Prompt: Reproduce the material word for word; the images stay out.

— Start —

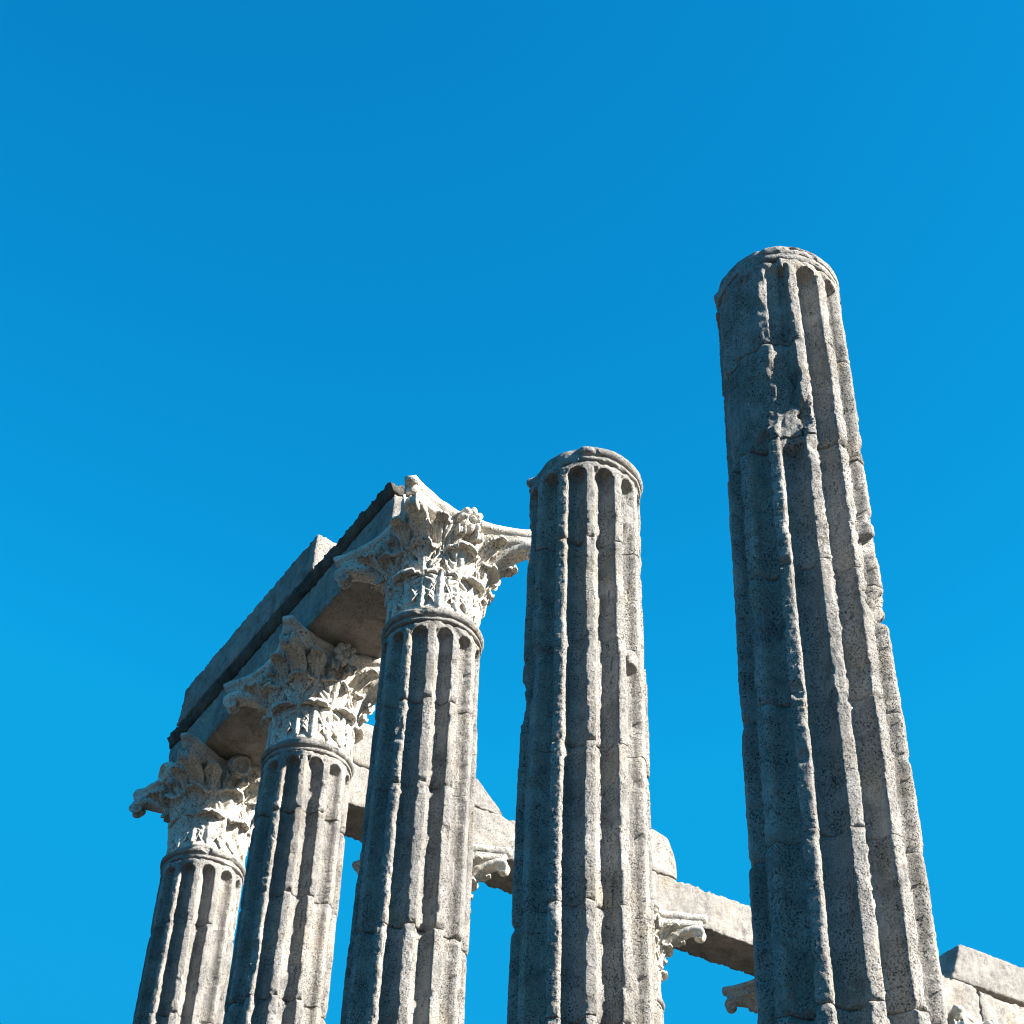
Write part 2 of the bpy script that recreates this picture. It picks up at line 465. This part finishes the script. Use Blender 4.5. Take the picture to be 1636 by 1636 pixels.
def put_capital(parent, d, seed, lost=()):
    R = np.random.RandomState(int(seed * 7) + 1)
    cap = obj('capital', d['bell'], parent)
    for k in range(8):
        obj('acanthus_leaf', d['low'][R.randint(4)], cap, rz=math.radians(22.5 + 45 * k))
        obj('acanthus_leaf', d['high'][R.randint(4)], cap, rz=math.radians(45 * k))
    for k in range(4):
        for s in (-1, 1):
            obj('calyx_leaf', d['calyx'][R.randint(2)], cap, rz=math.radians(90 * k + s * 27))
            obj('helix_scroll', d['helix'], cap, rz=math.radians(90 * k + s * 9))
        obj('corner_volute', d['volute'][k % 2], cap, rz=math.radians(45 + 90 * k))
        if k in lost: continue
        a = math.radians(90 * k)
        ro = obj('rosette', d['rosette'], cap, rz=a)
        ro.location = (-math.sin(a) * .66 * M, math.cos(a) * .66 * M, 1.095 * M)
        ro.rotation_euler = (math.radians(-14), 0, a)
    obj('abacus', d['abacus'], cap)
    return cap

BASE_PROF = [(.001, -.50), (.68, -.50), (.70, -.44), (.69, -.37), (.63, -.35), (.60, -.29), (.60, -.24), (.635, -.22), (.645, -.16), (.62, -.11), (.585, -.10), (.575, -.02), (.56, 0.0), (.001, 0.0)]

def column(d, b, prm, label, cat, group, cap=None, visible_to=-9, fine=True):
    root = bpy.data.objects.new('column', None); col.objects.link(root)
    root.empty_display_size = .3
    zb = -7 * DRUM
    root.location = world(d, b, zb - .5); root.rotation_euler = (0, 0, CROT)
    tag(root, label, cat, group)
    up = (0, 0, (-(zb - .5)) * M)
    joints = prm.get('joints') or [-DRUM * k for k in range(1, 8)]
    top = -.128
    for j in joints:
        seen = top > visible_to and fine
        me = drum_mesh(top, j, prm, 420 if seen else 144, .0095 if seen else .05)
        o = obj('drum', me, root, loc=up)
        top = j
    a = obj('astragal', astragal_mesh(prm) if fine else RING, root, loc=up)
    obj('base', BASE, root, loc=(0, 0, .5 * M))
    if cap:
        c = put_capital(root, cap, prm['seed'], prm.get('lost', ())); c.location = (0, 0, up[2] + .03 * M); c.rotation_euler.z = ROT - CROT
    return root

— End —

Expected answer:
Write part 2 of the bpy script that recreates this picture. It picks up at line 465. This part finishes the script. Use Blender 4.5. Take the picture to be 1636 by 1636 pixels.
def put_capital(parent, d, seed, lost=()):
    R = np.random.RandomState(int(seed * 7) + 1)
    cap = obj('capital', d['bell'], parent)
    for k in range(8):
        obj('acanthus_leaf', d['low'][R.randint(4)], cap, rz=math.radians(22.5 + 45 * k))
        obj('acanthus_leaf', d['high'][R.randint(4)], cap, rz=math.radians(45 * k))
    for k in range(4):
        for s in (-1, 1):
            obj('calyx_leaf', d['calyx'][R.randint(2)], cap, rz=math.radians(90 * k + s * 27))
            obj('helix_scroll', d['helix'], cap, rz=math.radians(90 * k + s * 9))
        obj('corner_volute', d['volute'][k % 2], cap, rz=math.radians(45 + 90 * k))
        if k in lost: continue
        a = math.radians(90 * k)
        ro = obj('rosette', d['rosette'], cap, rz=a)
        ro.location = (-math.sin(a) * .66 * M, math.cos(a) * .66 * M, 1.095 * M)
        ro.rotation_euler = (math.radians(-14), 0, a)
    obj('abacus', d['abacus'], cap)
    return cap

BASE_PROF = [(.001, -.50), (.68, -.50), (.70, -.44), (.69, -.37), (.63, -.35), (.60, -.29), (.60, -.24), (.635, -.22), (.645, -.16), (.62, -.11), (.585, -.10), (.575, -.02), (.56, 0.0), (.001, 0.0)]

def column(d, b, prm, label, cat, group, cap=None, visible_to=-9, fine=True):
    root = bpy.data.objects.new('column', None); col.objects.link(root)
    root.empty_display_size = .3
    zb = -7 * DRUM
    root.location = world(d, b, zb - .5); root.rotation_euler = (0, 0, CROT)
    tag(root, label, cat, group)
    up = (0, 0, (-(zb - .5)) * M)
    joints = prm.get('joints') or [-DRUM * k for k in range(1, 8)]
    top = -.128
    for j in joints:
        seen = top > visible_to and fine
        me = drum_mesh(top, j, prm, 420 if seen else 144, .0095 if seen else .05)
        o = obj('drum', me, root, loc=up)
        top = j
    a = obj('astragal', astragal_mesh(prm) if fine else RING, root, loc=up)
    obj('base', BASE, root, loc=(0, 0, .5 * M))
    if cap:
        c = put_capital(root, cap, prm['seed'], prm.get('lost', ())); c.location = (0, 0, up[2] + .03 * M); c.rotation_euler.z = ROT - CROT
    return root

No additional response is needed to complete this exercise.